Nel disco, 14 tracce per oltre un'ora, c'è molta autobiografia: il protagonista è Johnnie Virgil, un aspirante rockstar che ricorda molto il gabrieliano Rael, vittima dei demoni di una società malata e di un'industria discografica che fagocita chiunque entri nei suoi meccanismi. Johnny raggiungerà il successo ma ritroverà la pace solo grazie alla fuga, "Way back home", un ritorno a casa che gli viene indicato da una sorta di profeta pazzo nell'amore. Happy ending che Kevin non raggiungerà mai, purtroppo.
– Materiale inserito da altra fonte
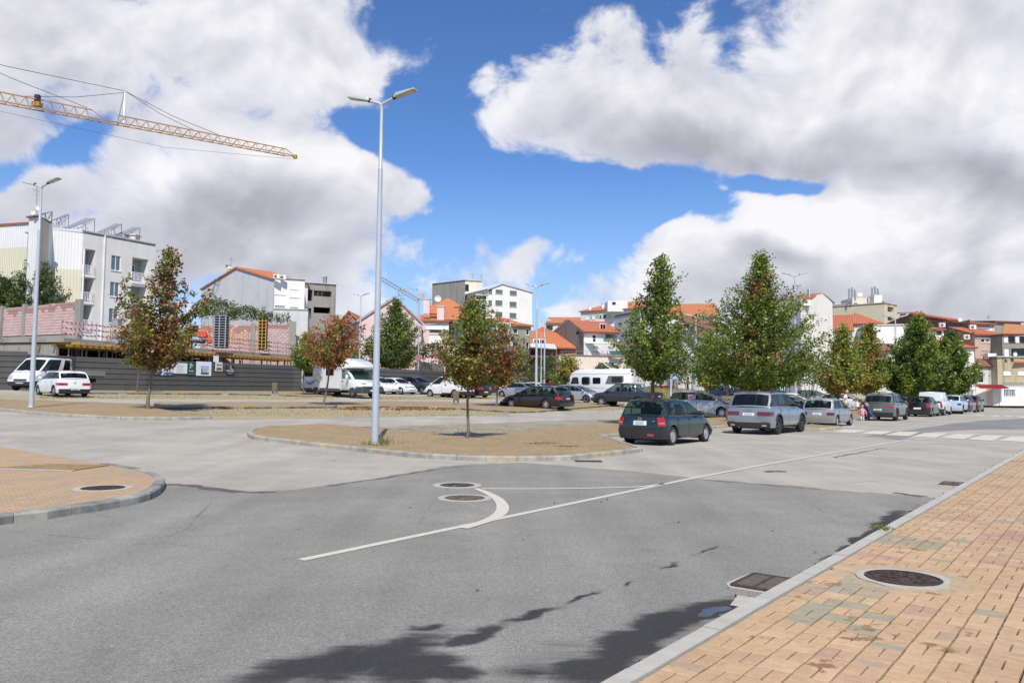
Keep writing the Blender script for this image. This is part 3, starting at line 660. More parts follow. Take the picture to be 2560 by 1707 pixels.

Musicalmente il disco è difficile da inquadrare: c'è il prog, ci sono le chitarre arpeggiate e i passaggi di moog, in alcuni passaggi le atmosfere, soprattutto le trame chitarristiche, occhieggiano i King Crimson (la voce di Gilbert ricorda a mio parere quella di John Wetton, ma non mancano echi di Bowie e di David Sylvian). Il tutto con una spruzzatina di AOR e un assaggio di funky (e i fiati, apparentemente estranei al contesto, vi si adattano invece alla perfezione). Ma al di là del genere, l'unicum testo-musica che si crea ascoltando questo lavoro è davvero affascinante, merito di un artista mai risolto ma dal talento cristallino. Le perle? Difficile scegliere: forse la sofferta Certifiable number 1 smash, un rock molto carico con riff di chitarre quasi hard e un testo dolorosissimo. Sicuramente la splendida Way back home, con quell'apertura alla speranza costruita su atmosfere molto soft che richiamano i lavori solisti di Peter Gabriel.

Un disco che, a mio avviso, potrà anche non piacere, ma di sicuro non può lasciare indifferente tanto è ispirato, sofferto, doloroso, VERO. E anche tecnicamente un gioiello, il che non guasta.